**To do:**
In the material below, find all lines with the string "this" and copy them.

**Records supplied:**
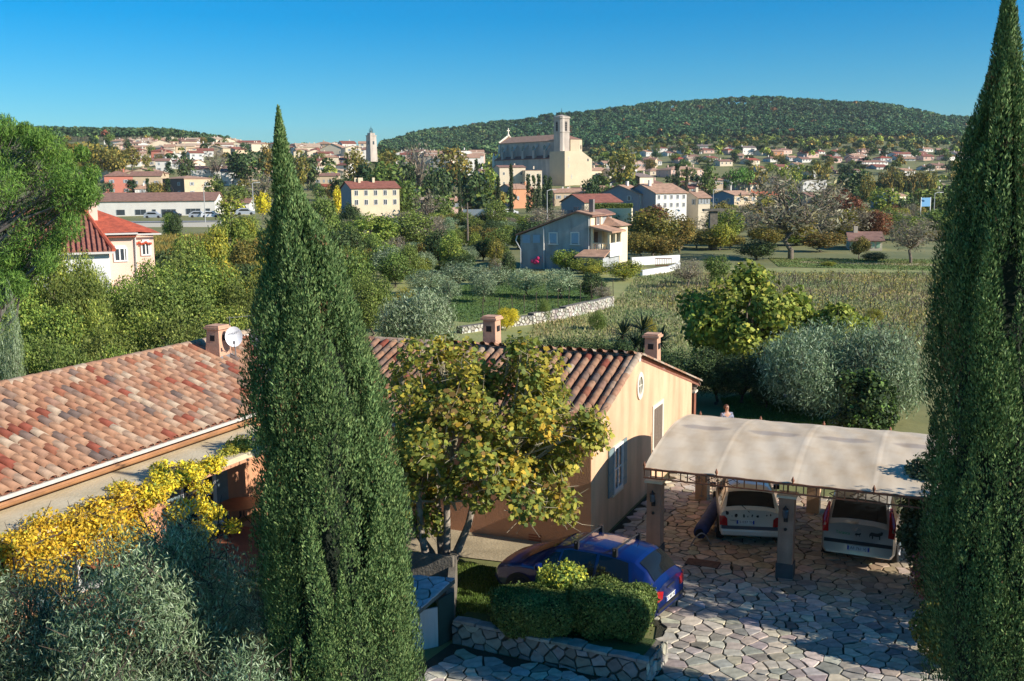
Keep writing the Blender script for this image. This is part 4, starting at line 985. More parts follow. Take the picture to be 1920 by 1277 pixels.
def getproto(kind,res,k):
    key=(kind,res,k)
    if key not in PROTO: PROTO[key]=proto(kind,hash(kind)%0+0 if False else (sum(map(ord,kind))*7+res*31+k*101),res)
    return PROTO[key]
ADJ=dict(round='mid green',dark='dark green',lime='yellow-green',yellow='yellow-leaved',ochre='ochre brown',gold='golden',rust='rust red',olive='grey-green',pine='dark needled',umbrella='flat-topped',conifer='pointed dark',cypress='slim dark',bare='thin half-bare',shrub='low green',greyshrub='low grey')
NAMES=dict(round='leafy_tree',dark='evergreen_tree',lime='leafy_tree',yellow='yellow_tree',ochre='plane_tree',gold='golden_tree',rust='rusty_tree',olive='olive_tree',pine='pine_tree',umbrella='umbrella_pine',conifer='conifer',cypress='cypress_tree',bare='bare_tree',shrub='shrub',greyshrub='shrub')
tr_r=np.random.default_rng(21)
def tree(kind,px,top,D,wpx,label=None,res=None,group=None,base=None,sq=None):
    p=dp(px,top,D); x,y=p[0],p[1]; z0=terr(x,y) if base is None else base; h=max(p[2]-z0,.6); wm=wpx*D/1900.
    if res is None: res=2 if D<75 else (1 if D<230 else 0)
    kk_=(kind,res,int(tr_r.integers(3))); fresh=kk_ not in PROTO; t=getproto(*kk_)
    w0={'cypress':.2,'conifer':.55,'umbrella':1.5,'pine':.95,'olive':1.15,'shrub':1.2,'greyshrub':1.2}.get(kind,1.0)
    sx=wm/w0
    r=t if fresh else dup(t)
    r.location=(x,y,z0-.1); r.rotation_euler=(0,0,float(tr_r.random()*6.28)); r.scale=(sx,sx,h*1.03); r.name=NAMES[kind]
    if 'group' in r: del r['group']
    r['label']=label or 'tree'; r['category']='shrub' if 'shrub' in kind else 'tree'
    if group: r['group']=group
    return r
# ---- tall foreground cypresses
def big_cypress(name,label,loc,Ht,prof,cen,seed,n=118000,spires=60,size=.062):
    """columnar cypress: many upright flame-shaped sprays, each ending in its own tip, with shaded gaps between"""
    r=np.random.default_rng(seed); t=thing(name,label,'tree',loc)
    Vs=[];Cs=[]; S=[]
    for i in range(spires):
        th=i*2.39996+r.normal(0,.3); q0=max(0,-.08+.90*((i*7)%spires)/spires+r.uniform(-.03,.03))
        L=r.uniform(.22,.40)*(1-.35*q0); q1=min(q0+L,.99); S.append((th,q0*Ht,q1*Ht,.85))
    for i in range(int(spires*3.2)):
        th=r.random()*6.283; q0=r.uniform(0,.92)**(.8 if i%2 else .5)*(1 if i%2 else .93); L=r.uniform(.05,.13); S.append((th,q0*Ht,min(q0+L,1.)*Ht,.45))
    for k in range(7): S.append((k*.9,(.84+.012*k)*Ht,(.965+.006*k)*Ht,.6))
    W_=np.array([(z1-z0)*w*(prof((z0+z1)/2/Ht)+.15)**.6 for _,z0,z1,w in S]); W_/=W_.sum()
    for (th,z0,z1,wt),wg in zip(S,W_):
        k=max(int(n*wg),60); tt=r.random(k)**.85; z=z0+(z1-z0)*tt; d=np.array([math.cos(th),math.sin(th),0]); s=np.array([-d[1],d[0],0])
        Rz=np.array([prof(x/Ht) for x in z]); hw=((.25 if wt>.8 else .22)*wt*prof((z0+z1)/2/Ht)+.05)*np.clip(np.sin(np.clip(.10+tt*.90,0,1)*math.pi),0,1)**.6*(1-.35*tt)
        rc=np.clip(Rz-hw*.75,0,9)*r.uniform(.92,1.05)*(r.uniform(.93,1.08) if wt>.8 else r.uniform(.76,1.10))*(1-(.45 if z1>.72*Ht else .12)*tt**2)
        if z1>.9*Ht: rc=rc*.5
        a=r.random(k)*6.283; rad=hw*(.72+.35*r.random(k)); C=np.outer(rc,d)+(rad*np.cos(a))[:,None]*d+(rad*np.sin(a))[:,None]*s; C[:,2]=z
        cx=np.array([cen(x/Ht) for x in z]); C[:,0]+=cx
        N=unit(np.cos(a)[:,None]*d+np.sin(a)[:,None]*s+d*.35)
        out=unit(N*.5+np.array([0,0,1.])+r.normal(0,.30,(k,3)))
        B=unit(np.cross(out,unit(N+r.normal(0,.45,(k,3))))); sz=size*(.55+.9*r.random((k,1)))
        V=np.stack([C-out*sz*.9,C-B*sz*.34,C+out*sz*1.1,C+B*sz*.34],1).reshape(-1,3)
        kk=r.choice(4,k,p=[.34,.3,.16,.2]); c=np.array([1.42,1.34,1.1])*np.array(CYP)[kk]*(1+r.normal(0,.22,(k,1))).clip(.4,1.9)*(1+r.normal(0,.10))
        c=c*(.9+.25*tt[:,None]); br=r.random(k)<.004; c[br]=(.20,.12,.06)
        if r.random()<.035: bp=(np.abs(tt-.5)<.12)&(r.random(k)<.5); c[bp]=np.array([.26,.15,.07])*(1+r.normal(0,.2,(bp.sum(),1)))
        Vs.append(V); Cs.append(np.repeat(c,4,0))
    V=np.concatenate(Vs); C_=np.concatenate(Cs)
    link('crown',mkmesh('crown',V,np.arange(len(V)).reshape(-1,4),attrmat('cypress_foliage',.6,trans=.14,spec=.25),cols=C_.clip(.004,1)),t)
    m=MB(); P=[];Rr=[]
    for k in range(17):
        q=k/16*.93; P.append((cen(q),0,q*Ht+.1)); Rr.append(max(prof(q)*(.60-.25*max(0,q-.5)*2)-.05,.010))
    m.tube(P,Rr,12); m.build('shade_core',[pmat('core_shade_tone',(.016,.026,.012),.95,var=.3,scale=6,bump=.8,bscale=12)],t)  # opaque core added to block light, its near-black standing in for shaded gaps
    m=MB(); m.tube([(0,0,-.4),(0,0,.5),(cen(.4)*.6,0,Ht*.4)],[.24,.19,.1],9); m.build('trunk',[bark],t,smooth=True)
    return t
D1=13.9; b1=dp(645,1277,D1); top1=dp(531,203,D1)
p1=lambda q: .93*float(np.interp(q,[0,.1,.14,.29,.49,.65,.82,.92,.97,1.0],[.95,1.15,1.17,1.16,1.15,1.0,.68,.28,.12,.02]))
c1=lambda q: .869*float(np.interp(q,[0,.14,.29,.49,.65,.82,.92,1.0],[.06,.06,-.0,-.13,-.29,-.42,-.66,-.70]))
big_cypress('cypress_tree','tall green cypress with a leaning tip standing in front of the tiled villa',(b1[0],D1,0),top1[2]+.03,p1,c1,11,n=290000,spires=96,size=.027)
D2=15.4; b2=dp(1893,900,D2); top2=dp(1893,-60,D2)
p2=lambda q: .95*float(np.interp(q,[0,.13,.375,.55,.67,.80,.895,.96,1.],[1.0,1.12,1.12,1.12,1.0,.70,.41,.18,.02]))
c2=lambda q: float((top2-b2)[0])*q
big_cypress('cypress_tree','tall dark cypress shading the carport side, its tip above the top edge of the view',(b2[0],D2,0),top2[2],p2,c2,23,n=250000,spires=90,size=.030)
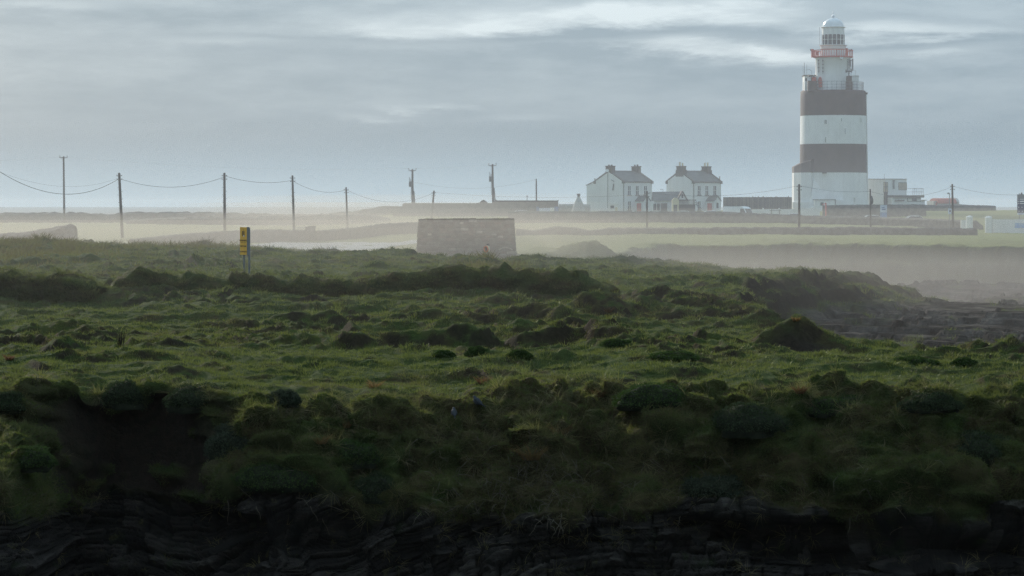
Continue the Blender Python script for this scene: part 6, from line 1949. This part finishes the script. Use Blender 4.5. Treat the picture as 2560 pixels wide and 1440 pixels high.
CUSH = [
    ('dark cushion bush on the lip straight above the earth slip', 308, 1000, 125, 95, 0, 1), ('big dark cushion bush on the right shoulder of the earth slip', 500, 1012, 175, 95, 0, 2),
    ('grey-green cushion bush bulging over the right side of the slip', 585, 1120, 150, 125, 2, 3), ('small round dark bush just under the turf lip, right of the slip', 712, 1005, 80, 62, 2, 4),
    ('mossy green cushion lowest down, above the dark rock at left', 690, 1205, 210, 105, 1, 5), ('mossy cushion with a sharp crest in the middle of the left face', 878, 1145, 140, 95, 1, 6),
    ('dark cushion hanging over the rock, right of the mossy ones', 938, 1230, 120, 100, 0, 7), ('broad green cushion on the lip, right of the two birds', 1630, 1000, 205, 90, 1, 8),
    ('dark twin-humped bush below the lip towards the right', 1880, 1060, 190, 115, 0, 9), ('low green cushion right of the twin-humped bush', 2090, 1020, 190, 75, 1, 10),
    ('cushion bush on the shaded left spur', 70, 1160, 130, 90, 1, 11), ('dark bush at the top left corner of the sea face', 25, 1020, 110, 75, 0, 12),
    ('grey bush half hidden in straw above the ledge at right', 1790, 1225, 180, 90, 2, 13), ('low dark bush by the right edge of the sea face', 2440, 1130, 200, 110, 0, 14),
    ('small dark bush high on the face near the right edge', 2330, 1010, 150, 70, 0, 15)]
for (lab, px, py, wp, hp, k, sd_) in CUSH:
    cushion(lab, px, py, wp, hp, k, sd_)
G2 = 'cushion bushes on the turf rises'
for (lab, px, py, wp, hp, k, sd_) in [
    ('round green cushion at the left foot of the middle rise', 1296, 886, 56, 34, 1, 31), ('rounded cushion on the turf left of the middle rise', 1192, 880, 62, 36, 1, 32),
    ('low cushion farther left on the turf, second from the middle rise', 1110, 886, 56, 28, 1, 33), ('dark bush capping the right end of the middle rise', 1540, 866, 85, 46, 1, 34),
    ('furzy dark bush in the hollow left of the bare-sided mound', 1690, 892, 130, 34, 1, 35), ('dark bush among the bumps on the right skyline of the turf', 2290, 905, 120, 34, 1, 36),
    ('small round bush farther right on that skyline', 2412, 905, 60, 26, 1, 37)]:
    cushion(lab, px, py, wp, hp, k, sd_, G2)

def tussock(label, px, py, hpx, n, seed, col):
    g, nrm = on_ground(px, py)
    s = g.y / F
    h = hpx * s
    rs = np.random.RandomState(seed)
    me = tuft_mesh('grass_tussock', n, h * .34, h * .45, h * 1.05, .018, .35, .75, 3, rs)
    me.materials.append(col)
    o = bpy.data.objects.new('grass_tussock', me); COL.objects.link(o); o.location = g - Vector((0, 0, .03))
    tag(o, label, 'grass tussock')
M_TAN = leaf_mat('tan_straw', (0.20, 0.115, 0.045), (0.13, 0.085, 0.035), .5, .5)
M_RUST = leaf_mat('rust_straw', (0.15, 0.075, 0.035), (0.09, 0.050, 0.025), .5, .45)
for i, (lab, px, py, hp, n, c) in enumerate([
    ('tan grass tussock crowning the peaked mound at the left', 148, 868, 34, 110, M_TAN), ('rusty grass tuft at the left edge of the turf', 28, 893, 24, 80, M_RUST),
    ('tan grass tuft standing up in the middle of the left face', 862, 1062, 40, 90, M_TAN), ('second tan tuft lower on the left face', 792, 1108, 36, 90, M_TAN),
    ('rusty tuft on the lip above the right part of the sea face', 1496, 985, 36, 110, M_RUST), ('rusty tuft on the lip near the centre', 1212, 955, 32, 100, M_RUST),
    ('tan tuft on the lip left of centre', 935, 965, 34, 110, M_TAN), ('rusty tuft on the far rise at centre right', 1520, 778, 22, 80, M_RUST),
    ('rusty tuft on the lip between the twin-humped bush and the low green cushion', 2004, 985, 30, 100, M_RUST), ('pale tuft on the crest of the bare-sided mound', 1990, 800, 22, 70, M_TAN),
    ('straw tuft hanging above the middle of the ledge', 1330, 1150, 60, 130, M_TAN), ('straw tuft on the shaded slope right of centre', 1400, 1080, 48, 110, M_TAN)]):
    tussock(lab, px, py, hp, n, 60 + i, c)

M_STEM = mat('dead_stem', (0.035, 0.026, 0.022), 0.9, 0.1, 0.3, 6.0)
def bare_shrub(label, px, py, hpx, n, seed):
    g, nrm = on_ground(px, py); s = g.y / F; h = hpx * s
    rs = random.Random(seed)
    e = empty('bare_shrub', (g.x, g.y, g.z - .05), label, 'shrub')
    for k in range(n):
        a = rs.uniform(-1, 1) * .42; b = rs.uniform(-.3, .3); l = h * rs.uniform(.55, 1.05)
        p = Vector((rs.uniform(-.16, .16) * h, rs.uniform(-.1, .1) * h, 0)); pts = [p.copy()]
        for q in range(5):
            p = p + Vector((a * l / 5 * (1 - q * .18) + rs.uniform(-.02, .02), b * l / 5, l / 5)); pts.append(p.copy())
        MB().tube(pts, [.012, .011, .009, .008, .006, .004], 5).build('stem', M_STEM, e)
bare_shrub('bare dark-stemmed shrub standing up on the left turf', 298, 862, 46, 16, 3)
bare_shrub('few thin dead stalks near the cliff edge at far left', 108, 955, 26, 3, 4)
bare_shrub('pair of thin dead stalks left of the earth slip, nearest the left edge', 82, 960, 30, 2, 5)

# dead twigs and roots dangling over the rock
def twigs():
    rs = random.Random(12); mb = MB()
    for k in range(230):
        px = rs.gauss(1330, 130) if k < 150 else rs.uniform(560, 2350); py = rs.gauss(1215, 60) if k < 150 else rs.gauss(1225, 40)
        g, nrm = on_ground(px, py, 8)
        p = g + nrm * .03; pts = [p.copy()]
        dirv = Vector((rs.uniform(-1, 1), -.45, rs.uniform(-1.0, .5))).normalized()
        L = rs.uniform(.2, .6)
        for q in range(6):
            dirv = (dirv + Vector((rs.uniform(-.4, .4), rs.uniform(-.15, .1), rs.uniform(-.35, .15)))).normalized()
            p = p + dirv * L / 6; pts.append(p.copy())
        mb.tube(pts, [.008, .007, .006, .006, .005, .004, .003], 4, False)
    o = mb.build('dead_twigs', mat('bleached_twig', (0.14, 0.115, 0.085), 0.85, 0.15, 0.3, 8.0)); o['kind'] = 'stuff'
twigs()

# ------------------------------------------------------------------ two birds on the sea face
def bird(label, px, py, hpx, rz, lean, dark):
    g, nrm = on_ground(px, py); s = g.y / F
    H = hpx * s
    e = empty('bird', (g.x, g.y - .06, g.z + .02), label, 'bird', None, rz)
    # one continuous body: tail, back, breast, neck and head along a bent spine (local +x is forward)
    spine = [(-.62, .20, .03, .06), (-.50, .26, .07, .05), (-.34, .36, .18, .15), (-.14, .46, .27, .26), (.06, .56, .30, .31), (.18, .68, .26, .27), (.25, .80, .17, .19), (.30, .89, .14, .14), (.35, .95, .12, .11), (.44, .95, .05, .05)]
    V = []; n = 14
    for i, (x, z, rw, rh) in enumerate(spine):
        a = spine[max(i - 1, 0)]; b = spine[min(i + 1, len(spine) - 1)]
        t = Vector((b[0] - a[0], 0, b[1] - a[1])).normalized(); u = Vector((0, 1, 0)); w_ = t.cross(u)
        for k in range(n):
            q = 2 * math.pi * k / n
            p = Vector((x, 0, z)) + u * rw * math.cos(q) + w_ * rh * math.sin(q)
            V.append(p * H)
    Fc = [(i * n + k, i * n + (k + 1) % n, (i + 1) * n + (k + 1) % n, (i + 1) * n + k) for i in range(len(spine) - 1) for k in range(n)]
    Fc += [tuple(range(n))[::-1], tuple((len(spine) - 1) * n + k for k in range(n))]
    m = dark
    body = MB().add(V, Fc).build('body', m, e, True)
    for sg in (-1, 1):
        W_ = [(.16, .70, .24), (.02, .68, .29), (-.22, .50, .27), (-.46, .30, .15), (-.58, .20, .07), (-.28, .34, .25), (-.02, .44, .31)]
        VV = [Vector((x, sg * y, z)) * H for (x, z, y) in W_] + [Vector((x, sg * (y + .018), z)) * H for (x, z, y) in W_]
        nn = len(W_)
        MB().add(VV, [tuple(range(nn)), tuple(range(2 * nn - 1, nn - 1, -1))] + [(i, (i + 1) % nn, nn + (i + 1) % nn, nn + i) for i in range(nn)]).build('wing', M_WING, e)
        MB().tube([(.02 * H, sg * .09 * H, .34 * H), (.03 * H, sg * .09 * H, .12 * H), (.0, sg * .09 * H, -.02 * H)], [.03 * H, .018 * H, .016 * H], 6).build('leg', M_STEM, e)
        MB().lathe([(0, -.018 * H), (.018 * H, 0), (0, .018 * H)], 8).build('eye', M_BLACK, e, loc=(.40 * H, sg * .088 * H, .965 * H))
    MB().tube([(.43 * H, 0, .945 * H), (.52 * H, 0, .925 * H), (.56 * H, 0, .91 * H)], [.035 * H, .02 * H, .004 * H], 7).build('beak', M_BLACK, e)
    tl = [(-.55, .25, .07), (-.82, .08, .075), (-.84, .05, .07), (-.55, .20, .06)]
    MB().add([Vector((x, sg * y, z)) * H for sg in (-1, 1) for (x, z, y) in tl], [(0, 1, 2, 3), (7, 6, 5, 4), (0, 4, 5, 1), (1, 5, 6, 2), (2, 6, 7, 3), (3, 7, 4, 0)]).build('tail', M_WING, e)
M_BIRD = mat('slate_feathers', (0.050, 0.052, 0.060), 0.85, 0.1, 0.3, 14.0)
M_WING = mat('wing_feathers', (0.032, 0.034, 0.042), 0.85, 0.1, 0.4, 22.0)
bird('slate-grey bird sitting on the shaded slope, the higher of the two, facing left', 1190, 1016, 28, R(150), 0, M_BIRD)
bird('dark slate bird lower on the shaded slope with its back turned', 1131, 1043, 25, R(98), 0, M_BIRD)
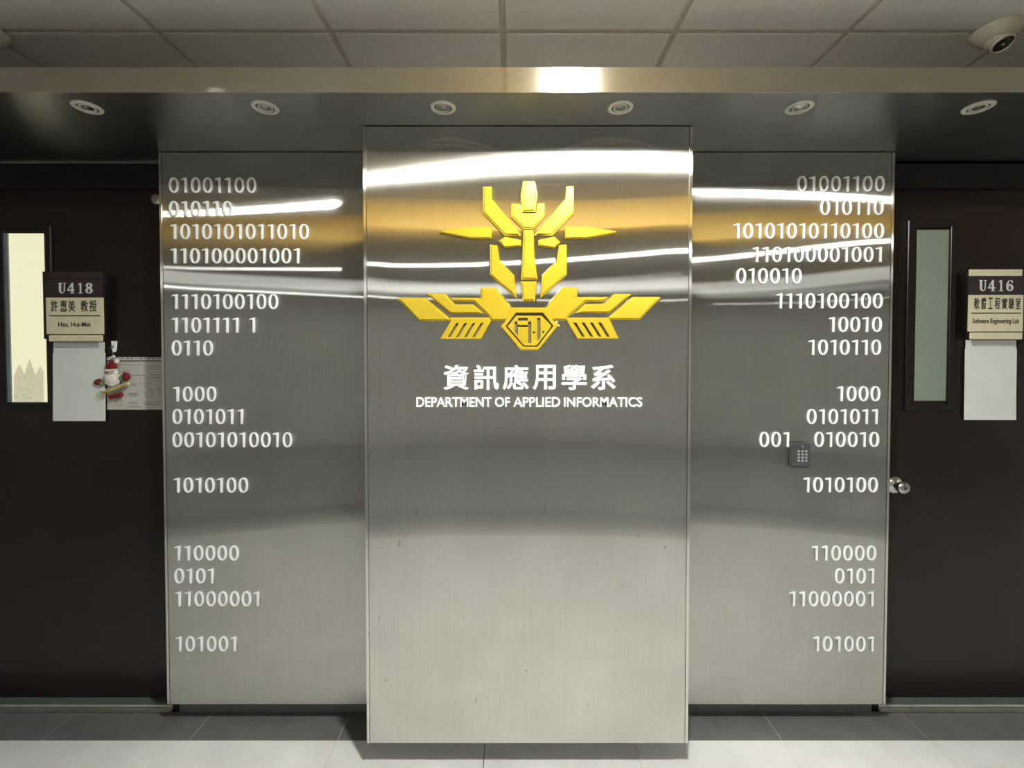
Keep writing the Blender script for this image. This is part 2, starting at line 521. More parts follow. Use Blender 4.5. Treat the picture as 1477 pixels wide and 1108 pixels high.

**In response:**
Keep writing the Blender script for this image. This is part 4, starting at line 985. More parts follow. Take the picture to be 1920 by 1277 pixels.
Continue the Blender Python script for this scene: part 6, from line 1949. This part finishes the script. Use Blender 4.5. Treat the picture as 2560 pixels wide and 1440 pixels high.
Keep writing the Blender script for this image. This is part 2, starting at line 521. More parts follow. Use Blender 4.5. Treat the picture as 1477 pixels wide and 1108 pixels high.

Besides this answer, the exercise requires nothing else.